RF Micro Devices Earnings: Returning to Profitability

RF Micro Devices (NASDAQ: RFMD  ) , a provider of cellular radio frequency solutions, easily beat analyst estimates when it reported earnings recently. Revenue increased, but the real story was a dramatic rise in profitability, pushing the operating margin up to nearly 15%. Guidance was strong, reflecting upcoming smartphone launches, and the company expects another quarter of substantial earnings growth. Here's a deeper look at RF Micro's earnings.

Earnings rundown
RF Micro beat analyst estimates for both revenue and EPS during the first fiscal quarter:

 

Average analyst estimate

Actual results

Revenue

$304.86 million

$316.32 million

Non-GAAP EPS

$0.17

$0.24

Revenue rose 23.6% sequentially, and 8% year over year, driven, in part, by the ramping up of various smartphones. Gross margin rose to 45%, up from just 31.9% during the same period last year, reflecting both the revenue growth and a significant reduction in the cost of goods sold. Operating income, which was a negligible $3.2 million during the first quarter of 2013, rose to $46.1 million.

RF Micro operates with two main segments, the cellular products group, or CPG), and the multi-market products group, or MPG. A third segment, the compound semiconductor group, produces negligible revenue. Here's a breakdown of how each main segment performed during the quarter:

Segment

Revenue ($millions)

YOY Revenue Growth

Operating Income ($millions)

YOY Operating Income Growth

CPG

$261.1

9.8%

$69.6

217.1%

MPG

$55.2

(0.2%)

$10.9

58.5%

Source: RF Micro Devices

CPG, which includes products that go into smartphones, tablets, and notebook computers, represented the bulk of both revenue and operating profit for RF Micro during the quarter.

Guidance from the company for the second-fiscal quarter was strong. Revenue is expected to be $345 million, a year-over-year increase of 10.9%, while operating expenses are expected to remain flat. The high gross margin from the first quarter is expected to continue into the second quarter, and guidance for a non-GAAP EPS of $0.27 is more than double the result from the second quarter of the previous year.

A fast-growing industry
The market for RF components was more than $27 billion in 2013, and Strategy Analytics expects this number to rise to $45 billion by 2018 due to the continued growth of cellular devices. Earlier this year, RF Micro announced a merger with TriQuint Semiconductor (NASDAQ: TQNT  ) . When the deal closes later this year, the result will be a larger component supplier that should have more pricing power. The combined company will be similar in size to competitor Skyworks Solutions (NASDAQ: SWKS  ) , which not only grew revenue faster than RF Micro in its most-recent quarter with year-over-year growth of nearly 35%, but also managed an operating margin in excess of 25%.
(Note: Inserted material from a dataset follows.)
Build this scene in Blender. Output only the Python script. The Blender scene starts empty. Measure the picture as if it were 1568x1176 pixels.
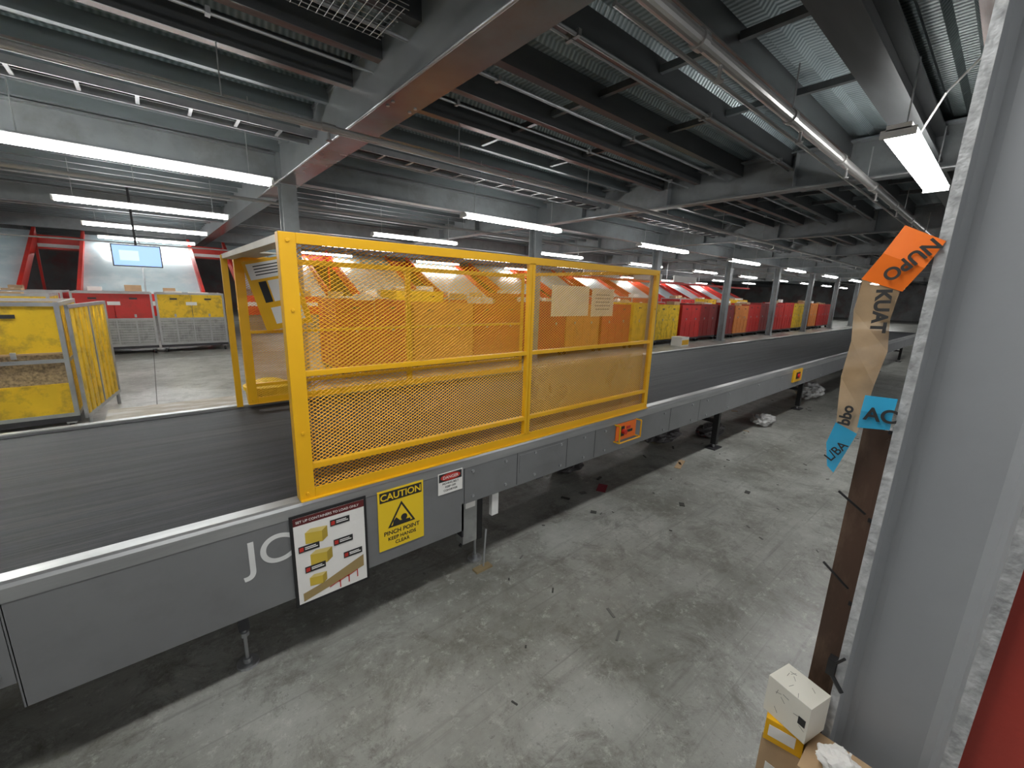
import bpy, math, random
from mathutils import Vector, Matrix
random.seed(7)
S=bpy.context.scene
try:
    S.view_settings.view_transform='Standard'
except Exception: pass

# ---------------- materials ----------------
MC={}
def mat(name,col,rough=.6,metal=0.,var=.12,scale=6.,bump=.0,bscale=60.,stretch=(1,1,1),dark=None,dscale=2.,damt=.5,alpha=1.,spec=.5):
    if name in MC: return MC[name]
    m=bpy.data.materials.new(name); m.use_nodes=True
    nt=m.node_tree; N=nt.nodes; L=nt.links
    p=N['Principled BSDF']
    p.inputs['Roughness'].default_value=rough; p.inputs['Metallic'].default_value=metal
    p.inputs['Specular IOR Level'].default_value=spec
    tc=N.new('ShaderNodeTexCoord'); mp=N.new('ShaderNodeMapping'); mp.inputs['Scale'].default_value=stretch
    L.new(tc.outputs['Object'],mp.inputs['Vector'])
    n=N.new('ShaderNodeTexNoise'); n.inputs['Scale'].default_value=scale; n.inputs['Detail'].default_value=5
    L.new(mp.outputs[0],n.inputs['Vector'])
    r=N.new('ShaderNodeValToRGB'); r.color_ramp.elements[0].position=.3; r.color_ramp.elements[1].position=.7
    c0=[max(0,c*(1-var)) for c in col]; c1=[min(1,c*(1+var)) for c in col]
    r.color_ramp.elements[0].color=(*c0,1); r.color_ramp.elements[1].color=(*c1,1)
    L.new(n.outputs['Fac'],r.inputs['Fac'])
    out=r.outputs['Color']
    if dark:
        n2=N.new('ShaderNodeTexNoise'); n2.inputs['Scale'].default_value=dscale; n2.inputs['Detail'].default_value=8; n2.inputs['Roughness'].default_value=.65
        L.new(mp.outputs[0],n2.inputs['Vector'])
        r2=N.new('ShaderNodeValToRGB'); r2.color_ramp.elements[0].position=.48; r2.color_ramp.elements[1].position=.66
        r2.color_ramp.elements[0].color=(0,0,0,1); r2.color_ramp.elements[1].color=(damt,damt,damt,1)
        L.new(n2.outputs['Fac'],r2.inputs['Fac'])
        mx=N.new('ShaderNodeMixRGB'); L.new(r2.outputs['Color'],mx.inputs['Fac']); L.new(out,mx.inputs['Color1']); mx.inputs['Color2'].default_value=(*dark,1)
        out=mx.outputs['Color']
    L.new(out,p.inputs['Base Color'])
    if bump>0:
        n3=N.new('ShaderNodeTexNoise'); n3.inputs['Scale'].default_value=bscale; L.new(mp.outputs[0],n3.inputs['Vector'])
        b=N.new('ShaderNodeBump'); b.inputs['Strength'].default_value=bump; b.inputs['Distance'].default_value=.01
        L.new(n3.outputs['Fac'],b.inputs['Height']); L.new(b.outputs['Normal'],p.inputs['Normal'])
    if alpha<1: p.inputs['Alpha'].default_value=alpha
    MC[name]=m; return m
def emis(name,col,st):
    if name in MC: return MC[name]
    m=bpy.data.materials.new(name); m.use_nodes=True
    p=m.node_tree.nodes['Principled BSDF']; p.inputs['Base Color'].default_value=(*col,1)
    p.inputs['Emission Color'].default_value=(*col,1); p.inputs['Emission Strength'].default_value=st
    MC[name]=m; return m

GREY=mat('conveyor_grey_paint',(.19,.195,.20),.42,.1,.06,3,dark=(.12,.12,.12),dscale=5,damt=.25)
LIP=mat('brushed_steel_lip',(.38,.39,.39),.32,.6,.15,8,stretch=(.3,3,3))
BELT=mat('belt_rubber',(.028,.030,.035),.6,0,.35,5,bump=.3,bscale=90,stretch=(.10,3.2,1),dark=(.08,.08,.08),dscale=7,damt=.45,spec=.25)
YEL=mat('safety_yellow_paint',(.80,.43,.005),.42,0,.05,4)
YMESH=mat('safety_yellow_mesh',(.74,.38,.003),.5,0,.04,4)
YBOX=mat('container_yellow',(.78,.50,.015),.55,0,.1,3,dark=(.25,.16,.03),dscale=7,damt=.6)
RBOX=mat('container_red',(.50,.022,.018),.5,0,.12,3,dark=(.2,.03,.02),dscale=6,damt=.5)
DRBOX=mat('container_dark_red',(.25,.02,.02),.5,0,.15,3,dark=(.1,.03,.02),dscale=6,damt=.5)
OBOX=mat('container_orange_brown',(.62,.20,.04),.55,0,.12,3,dark=(.25,.1,.04),dscale=6,damt=.5)
GBOX=mat('container_galv_grey',(.36,.37,.36),.45,.4,.15,5,dark=(.2,.2,.2),dscale=8,damt=.6)
STEEL=mat('galvanised_steel',(.40,.41,.42),.4,.6,.12,8)
PAINTST=mat('grey_structural_paint',(.24,.26,.27),.4,.1,.08,4,dark=(.14,.13,.12),dscale=3,damt=.4)
BEAM=mat('beam_grey_gloss',(.32,.34,.35),.28,.25,.08,3)
SOFF=mat('primer_brown_soffit',(.15,.085,.07),.35,.2,.35,3,stretch=(.3,2,1),dark=(.22,.22,.22),dscale=2,damt=.9)
PUR=mat('purlin_dark_steel',(.105,.11,.115),.35,.4,.15,5,stretch=(.3,2,1))
PURL=mat('purlin_light_steel',(.20,.225,.235),.35,.4,.15,5,stretch=(.3,2,1))
BLACK=mat('black_plastic',(.012,.012,.013),.5,0,.1,5)
DARK=mat('dark_steel',(.04,.04,.045),.5,.3,.1,5)
WHITE=mat('white_paint',(.75,.75,.73),.5,0,.05,5)
CREAM=mat('cream_plate',(.70,.66,.55),.5,0,.08,5)
RED=mat('bright_red_paint',(.62,.03,.02),.4,0,.1,4)
REDG=mat('guard_red_paint',(.42,.05,.035),.45,0,.08,3,bump=.1)
BLUE=mat('blue_tape',(.02,.36,.62),.35,0,.06,9,alpha=.92)
ORT=mat('orange_tape',(.90,.18,.012),.35,0,.05,9)
WOOD=mat('plywood_worn',(.42,.37,.28),.6,0,.2,5,dark=(.6,.6,.58),dscale=5,damt=.8,stretch=(1,3,1))
WOVEN=mat('woven_brown_mat',(.34,.24,.13),.7,0,.5,40,bump=.3)
CARD=mat('cardboard',(.48,.33,.19),.75,0,.08,9)
PAPER=mat('paper_white',(.82,.81,.78),.7,0,.03,9)
CHUTE=mat('chute_pale_blue',(.58,.70,.74),.25,0,.06,2,dark=(.8,.85,.86),dscale=1.5,damt=.7)
RUST=mat('rusty_brown_steel',(.085,.05,.035),.55,.3,.3,7,dark=(.22,.15,.10),dscale=10,damt=.6,stretch=(1,1,.3))

def floor_mat():
    m=bpy.data.materials.new('concrete_floor'); m.use_nodes=True
    nt=m.node_tree;N=nt.nodes;L=nt.links;p=N['Principled BSDF']
    tc=N.new('ShaderNodeTexCoord')
    def noise(s,d=6,r=.6,dist=0,vec=None):
        n=N.new('ShaderNodeTexNoise');n.inputs['Scale'].default_value=s;n.inputs['Detail'].default_value=d;n.inputs['Roughness'].default_value=r;n.inputs['Distortion'].default_value=dist
        L.new(vec or tc.outputs['Object'],n.inputs['Vector']);return n
    def ramp(src,a,b,ca,cb):
        r=N.new('ShaderNodeValToRGB');r.color_ramp.elements[0].position=a;r.color_ramp.elements[1].position=b
        r.color_ramp.elements[0].color=(*ca,1);r.color_ramp.elements[1].color=(*cb,1);L.new(src,r.inputs['Fac']);return r
    def mix(f,a,col):
        mx=N.new('ShaderNodeMixRGB');L.new(f,mx.inputs['Fac']);L.new(a,mx.inputs['Color1']);mx.inputs['Color2'].default_value=(*col,1);return mx.outputs[0]
    o=ramp(noise(.9,9,.68).outputs['Fac'],.36,.64,(.20,.20,.178),(.44,.45,.42)).outputs[0]
    o=mix(ramp(noise(3.2,12,.84,.5).outputs['Fac'],.49,.62,(0,0,0),(.8,.8,.8)).outputs[0],o,(.15,.145,.125))
    o=mix(ramp(noise(13,10,.85).outputs['Fac'],.54,.63,(0,0,0),(.65,.65,.65)).outputs[0],o,(.56,.57,.53))
    o=mix(ramp(noise(24,8,.85).outputs['Fac'],.57,.65,(0,0,0),(.75,.75,.75)).outputs[0],o,(.11,.105,.09))
    for (sc,rot,amt) in (((.5,7,1),.25,.35),((.35,22,1),-.5,.35),((.4,30,1),.9,.3)):
        mp=N.new('ShaderNodeMapping');mp.inputs['Scale'].default_value=sc;mp.inputs['Rotation'].default_value=(0,0,rot);L.new(tc.outputs['Object'],mp.inputs['Vector'])
        o=mix(ramp(noise(1.4,4,.6,.3,mp.outputs[0]).outputs['Fac'],.60,.70,(0,0,0),(amt,)*3).outputs[0],o,(.13,.125,.115))
    L.new(o,p.inputs['Base Color'])
    rr=N.new('ShaderNodeMapRange');rr.inputs['To Min'].default_value=.20;rr.inputs['To Max'].default_value=.5
    L.new(noise(3,6).outputs['Fac'],rr.inputs['Value']);L.new(rr.outputs[0],p.inputs['Roughness'])
    bp=N.new('ShaderNodeBump');bp.inputs['Strength'].default_value=.15;bp.inputs['Distance'].default_value=.01
    L.new(noise(30,6,.7).outputs['Fac'],bp.inputs['Height']);L.new(bp.outputs[0],p.inputs['Normal'])
    return m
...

RF Micro's revenue is actually growing slower than the RF component market as a whole. According to TechNavio, the RF component market will grow at a CAGR of 12.5% through 2016, a bit higher than RF Micro's recent 9.8% revenue growth for its cellular segment.

Scale may be what is holding back RF Micro, and the merger with TriQuint has a good chance of fixing this problem. During the past decade, RF Micro's profitability has depended largely on revenue. In fiscal 2007, 2010, 2011, and 2014, RF Micro averaged $1.05 billion in revenue, with an average operating margin of 9.2%. In the other six years, the company averaged just $847 million in revenue, and a negative operating margin of (3.75%), excluding large asset and goodwill impairments in fiscal 2009.

Scale will become increasingly important as the RF component market continues to grow, and smaller suppliers unable to effectively compete for large design wins will suffer. RF Micro's growth during the first quarter has allowed it to return to profitability, and the combined company after the TriQuint merger is completed will be better positioned to consistently turn a profit.

Key takeaways
RF Micro returned to profitability in a big way during the first quarter, and it expects to continue this trend into the second quarter. Its merger with TriQuint will increase its scale, allowing it to better compete against rivals like Skyworks Solutions. The continued growth of the RF component market offers plenty of opportunity for the company going forward.